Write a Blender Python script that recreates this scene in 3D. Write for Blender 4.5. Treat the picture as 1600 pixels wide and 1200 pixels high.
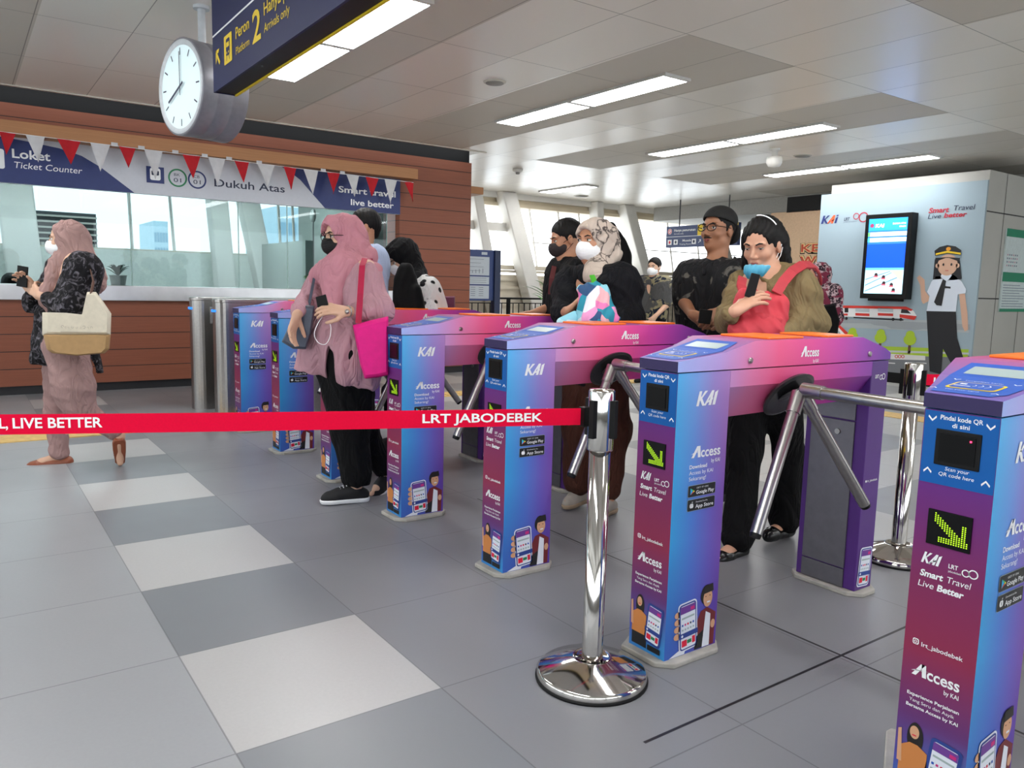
import bpy, math, random
import numpy as np
from mathutils import Vector, Matrix

for _o in list(bpy.data.objects):
    bpy.data.objects.remove(_o, do_unlink=True)
SC = bpy.context.scene
COL = SC.collection
random.seed(7)

# ------------------------------------------------------------------ camera
CAM = np.array([0.7077, -1.7499, 1.1729])
YAW, PITCH, ROLL, FPX = 144.508, -7.109, 1.351, 1216.63      # focal length in pixels of a 1600 px wide frame
_y, _t, _r = np.radians([YAW, PITCH, ROLL])
FW = np.array([math.cos(_y) * math.cos(_t), math.sin(_y) * math.cos(_t), math.sin(_t)])
_rt = np.array([math.sin(_y), -math.cos(_y), 0.0])
_up = np.cross(_rt, FW)
RT = _rt * math.cos(_r) + _up * math.sin(_r)
UP = _up * math.cos(_r) - _rt * math.sin(_r)
cam_data = bpy.data.cameras.new('camera')
cam = bpy.data.objects.new('camera', cam_data)
COL.objects.link(cam)
cam.matrix_world = Matrix(((RT[0], UP[0], -FW[0], CAM[0]), (RT[1], UP[1], -FW[1], CAM[1]), (RT[2], UP[2], -FW[2], CAM[2]), (0, 0, 0, 1)))
cam_data.sensor_fit = 'HORIZONTAL'
cam_data.sensor_width = 36.0
cam_data.lens = 36.0 * FPX / 1600.0
cam_data.clip_end = 400
SC.camera = cam

# ------------------------------------------------------------------ world: bright overcast daylight
W = bpy.data.worlds.new('overcast_sky')
SC.world = W
W.use_nodes = True
_n = W.node_tree.nodes
_l = W.node_tree.links
_n.clear()
_out = _n.new('ShaderNodeOutputWorld')
_bg = _n.new('ShaderNodeBackground')
_tc = _n.new('ShaderNodeTexCoord')
_nz = _n.new('ShaderNodeTexNoise')
_nz.inputs['Scale'].default_value = 2.2
_nz.inputs['Detail'].default_value = 4
_cr = _n.new('ShaderNodeValToRGB')
_cr.color_ramp.elements[0].position = 0.35
_cr.color_ramp.elements[0].color = (0.80, 0.90, 0.98, 1)
_cr.color_ramp.elements[1].position = 0.7
_cr.color_ramp.elements[1].color = (1.0, 0.99, 0.97, 1)
_l.new(_tc.outputs['Generated'], _nz.inputs['Vector'])
_l.new(_nz.outputs['Fac'], _cr.inputs['Fac'])
_l.new(_cr.outputs['Color'], _bg.inputs['Color'])
_bg.inputs['Strength'].default_value = 2.4
_l.new(_bg.outputs['Background'], _out.inputs['Surface'])

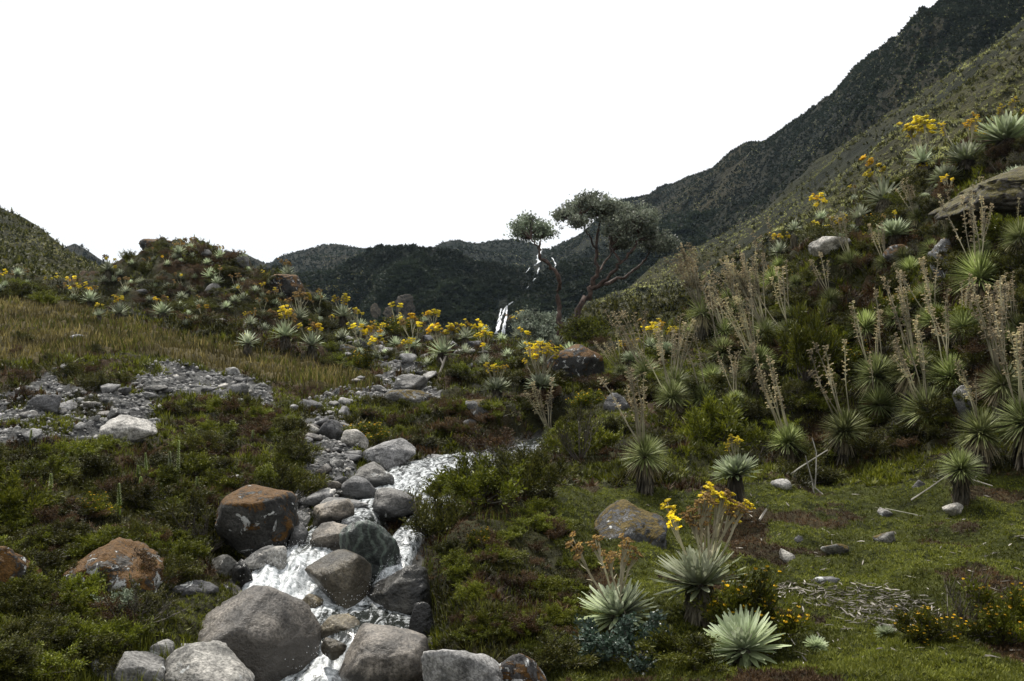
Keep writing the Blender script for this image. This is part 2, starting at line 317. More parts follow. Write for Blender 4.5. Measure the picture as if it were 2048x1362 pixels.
# ------------------------------------------------------------------ near ground mesh
def build_ground():
    nr, ncl = 860, 760
    D = np.concatenate([[1.2, 2., 3., 4., 5.], np.exp(np.linspace(math.log(5.6), math.log(100), nr-5))]); C = np.concatenate([np.linspace(-1800, -220, 70), np.linspace(-200, 2250, 660), np.linspace(2280, 4200, 80)]); ncl = len(C)
    DD, CC = np.meshgrid(D, C, indexing='ij'); x = ((CC-CX)/F*DD).ravel(); y = DD.ravel(); z = H(x, y)
    v = np.stack([x, y, z], 1); i = np.arange(nr*ncl).reshape(nr, ncl)
    f = np.stack([i[:-1, :-1], i[:-1, 1:], i[1:, 1:], i[1:, :-1]], 2).reshape(-1, 4)
    zo = zones(x, y, z); p = p3(x, y)
    n1 = fbm(p, 1.3, 4, 5)*.5+.5; n2 = fbm(p, 5., 3, 9)*.5+.5
    col = np.array([.014, .014, .006])[None]*(1-n1[:, None])+np.array([.030, .030, .010])[None]*n1[:, None]
    red = sstep(.55, .85, fbm(p, .8, 4, 31)*.5+.5)[:, None]; col = col*(1-red)+np.array([.040, .024, .011])*red
    def put(m, a, b):
        nonlocal col
        c = np.array(a)[None]*(1-n2[:, None])+np.array(b)[None]*n2[:, None]; col = np.where(m[:, None], c, col)
    put(zo['tall'], (.05, .042, .016), (.09, .072, .03))
    put(zo['meadow'], (.020, .024, .004), (.050, .058, .008))
    mb = zo['meadow'] & (fbm(p, 1.6, 4, 61) > .45); put(mb, (.026, .022, .010), (.048, .036, .016))
    put(zo['gravel'], (.05, .05, .05), (.12, .12, .115))
    d, l = stream_near(x, y); put(d < .12, (.03, .03, .028), (.09, .085, .075))
    me = mesh_np('ground', v, f, None or bpy.data.materials.get('ground') or groundmat(), True)
    ca = me.color_attributes.new('soil', 'FLOAT_COLOR', 'POINT'); ca.data.foreach_set('color', np.c_[col, np.ones(len(col))].astype(np.float32).ravel())
    tag(link('ground', me), kind='structure')
def groundmat():
    m, t = mat_new('ground'); a = nd(t, 'ShaderNodeVertexColor', layer_name='soil'); g = nd(t, 'ShaderNodeNewGeometry')
    n = noise(t, g.outputs['Position'], 9, 8, .7); n2 = noise(t, g.outputs['Position'], 38, 4, .7)
    c = mixc(t, 1., a.outputs[0], ramp(t, n, [(.3, g3(.45)), (.5, g3(1.)), (.72, g3(1.6))]), 'MULTIPLY')
    c = mixc(t, 1., c, ramp(t, n2, [(.3, g3(.55)), (.7, g3(1.45))]), 'MULTIPLY')
    finish(t, c, .9, mth(t, 'ADD', n, mth(t, 'MULTIPLY', n2, .5)), .9, .05, .15); return m
build_ground()
# ------------------------------------------------------------------ far land
def farmat(name, cols, sc, rock=None, bd=1.5):
    m, t = mat_new(name); g = nd(t, 'ShaderNodeNewGeometry'); P = g.outputs['Position']
    n1 = noise(t, P, .018*sc, 5, .6); n2 = noise(t, P, .25*sc, 6, .75); n3 = noise(t, P, 1.1*sc, 3, .7)
    c = ramp(t, n1, [(.40, cols[0]), (.5, cols[1]), (.60, cols[2])])
    c = mixc(t, 1., c, ramp(t, n2, [(.35, g3(.5)), (.5, g3(1.)), (.68, g3(1.6))]), 'MULTIPLY')
    c = mixc(t, 1., c, ramp(t, n3, [(.3, g3(.6)), (.7, g3(1.4))]), 'MULTIPLY')
    if rock:
        sx = nd(t, 'ShaderNodeSeparateXYZ'); t.links.new(g.outputs['True Normal'], sx.inputs[0])
        q = mth(t, 'ADD', sx.outputs[2], mth(t, 'MULTIPLY', n2, .35))
        c = mixc(t, ramp(t, q, [(.33, g3(1)), (.47, g3(0))]), c, mixc(t, n2, rock, tuple(k*2.2 for k in rock)))
    finish(t, c, .9, mth(t, 'ADD', n2, mth(t, 'MULTIPLY', n3, .4)), 1., bd, .1); return m
PATCH = {}
def patch(name, rows, mat, nu, nv, amp, fs, back=60, tap=.8):
    """rows: list over height levels (base .. ridge) of [(col, row, dist) ...]"""
    c0, c1 = rows[-1][0][0], rows[-1][-1][0]; C = np.linspace(c0, c1, nu); L = []
    for r in rows:
        a = np.array(r, float); L.append(np.stack([np.interp(C, a[:, 0], a[:, 1]), np.interp(C, a[:, 0], a[:, 2])], 1))
    L = np.array(L); k = len(L); vv = np.linspace(0, k-1, nv); g = np.empty((nv, nu, 2))
    for i, q in enumerate(vv):
        a = min(int(q), k-2); fq = q-a; g[i] = L[a]*(1-fq)+L[a+1]*fq
    kw = max(3, nv//(k*2))|1; kk = np.hanning(kw+2)[1:-1]; kk /= kk.sum(); h = kw//2
    for a in range(nu):
        for b in (0, 1):
            e = np.concatenate([2*g[0, a, b]-g[h:0:-1, a, b], g[:, a, b], 2*g[-1, a, b]-g[-2:-h-2:-1, a, b]]); g[:, a, b] = np.convolve(e, kk, 'valid')
    row, D = g[..., 0], g[..., 1]; X = (C[None]-CX)/F*D; Z = (CY-row)/F*D
    nb = 26; Xb = []; Yb = []; Zb = []
    for j in range(1, nb+1):
        q = j/nb; Db = D[-1]+back*q*2.2; Xb.append((C-CX)/F*Db*.5+X[-1]*.5); Yb.append(Db); Zb.append(Z[-1]-back*q**1.5)
    X = np.vstack([X, Xb]); Y = np.vstack([D, Yb]); Z = np.vstack([Z, Zb]); n = X.shape[0]
    p = np.stack([X.ravel(), Y.ravel(), Z.ravel()], 1)
    dz = amp*(fbm(p, 1/fs, 6, 5, .55)*.8+.5*fbm(p*np.array([1, .35, 1]), .9/fs, 4, 91, .5, True)-.25)
    dn = fbm(p, 3/fs, 4, 71)*amp*.35
    tq = np.clip(np.arange(n)/nv, 0, 1)[:, None]**5; tp = (1-tap*tq)*np.clip(np.arange(n)/nv*4, 0, 1)[:, None]; Z = Z+dz.reshape(Z.shape)*tp; Y = Y+dn.reshape(Z.shape)*1.6*tp*np.clip(np.arange(n)/nv*5, 0, 1)[:, None]
    v = np.stack([X.ravel(), Y.ravel(), Z.ravel()], 1); i = np.arange(n*nu).reshape(n, nu)
    f = np.stack([i[:-1, :-1], i[:-1, 1:], i[1:, 1:], i[1:, :-1]], 2).reshape(-1, 4)
    me = mesh_np(name, v, f, mat, True); o = tag(link(name, me), kind='structure')
    PATCH[name] = v.reshape(n, nu, 3)[:nv]
    return o
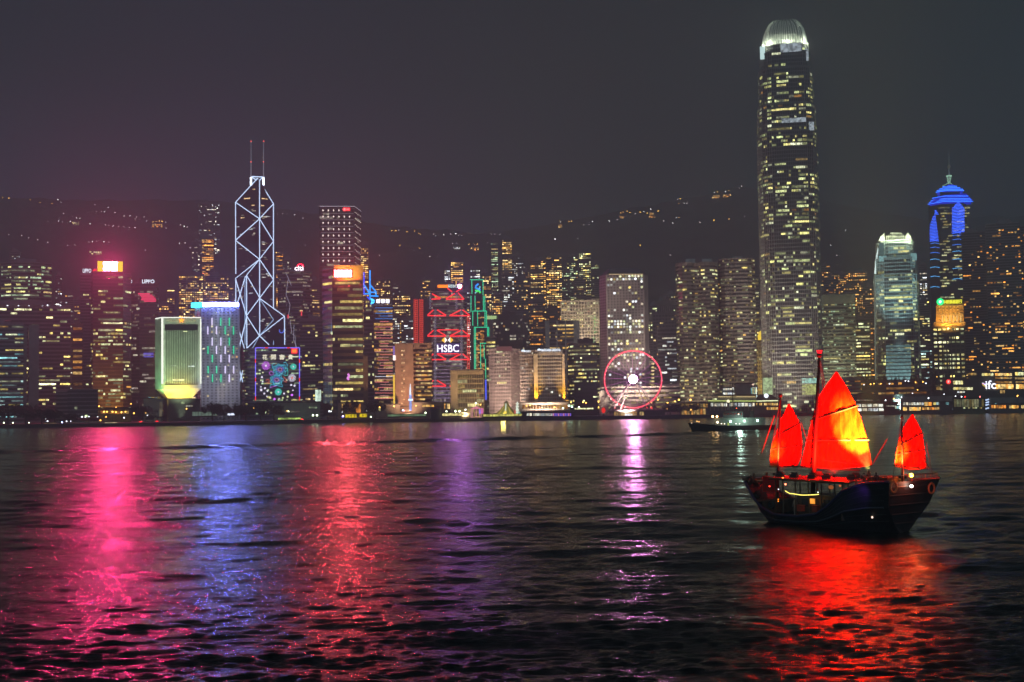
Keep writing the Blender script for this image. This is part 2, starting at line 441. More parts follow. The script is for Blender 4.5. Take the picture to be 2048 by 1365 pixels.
═══
Reproduce only the lines running from the beginning of the entries above to the line holding "SC.camera = cam", inclusive. Pictures stay out of the copy.

### OUTPUT
Write a Blender Python script that recreates this scene in 3D. Write for Blender 4.5. Treat the picture as 1600 pixels wide and 1200 pixels high.
import bpy, math, random
import numpy as np
from mathutils import Vector, Matrix

for _o in list(bpy.data.objects):
    bpy.data.objects.remove(_o, do_unlink=True)
SC = bpy.context.scene
COL = SC.collection
random.seed(7)

# ------------------------------------------------------------------ camera
CAM = np.array([0.7077, -1.7499, 1.1729])
YAW, PITCH, ROLL, FPX = 144.508, -7.109, 1.351, 1216.63      # focal length in pixels of a 1600 px wide frame
_y, _t, _r = np.radians([YAW, PITCH, ROLL])
FW = np.array([math.cos(_y) * math.cos(_t), math.sin(_y) * math.cos(_t), math.sin(_t)])
_rt = np.array([math.sin(_y), -math.cos(_y), 0.0])
_up = np.cross(_rt, FW)
RT = _rt * math.cos(_r) + _up * math.sin(_r)
UP = _up * math.cos(_r) - _rt * math.sin(_r)
cam_data = bpy.data.cameras.new('camera')
cam = bpy.data.objects.new('camera', cam_data)
COL.objects.link(cam)
cam.matrix_world = Matrix(((RT[0], UP[0], -FW[0], CAM[0]), (RT[1], UP[1], -FW[1], CAM[1]), (RT[2], UP[2], -FW[2], CAM[2]), (0, 0, 0, 1)))
cam_data.sensor_fit = 'HORIZONTAL'
cam_data.sensor_width = 36.0
cam_data.lens = 36.0 * FPX / 1600.0
cam_data.clip_end = 400
SC.camera = cam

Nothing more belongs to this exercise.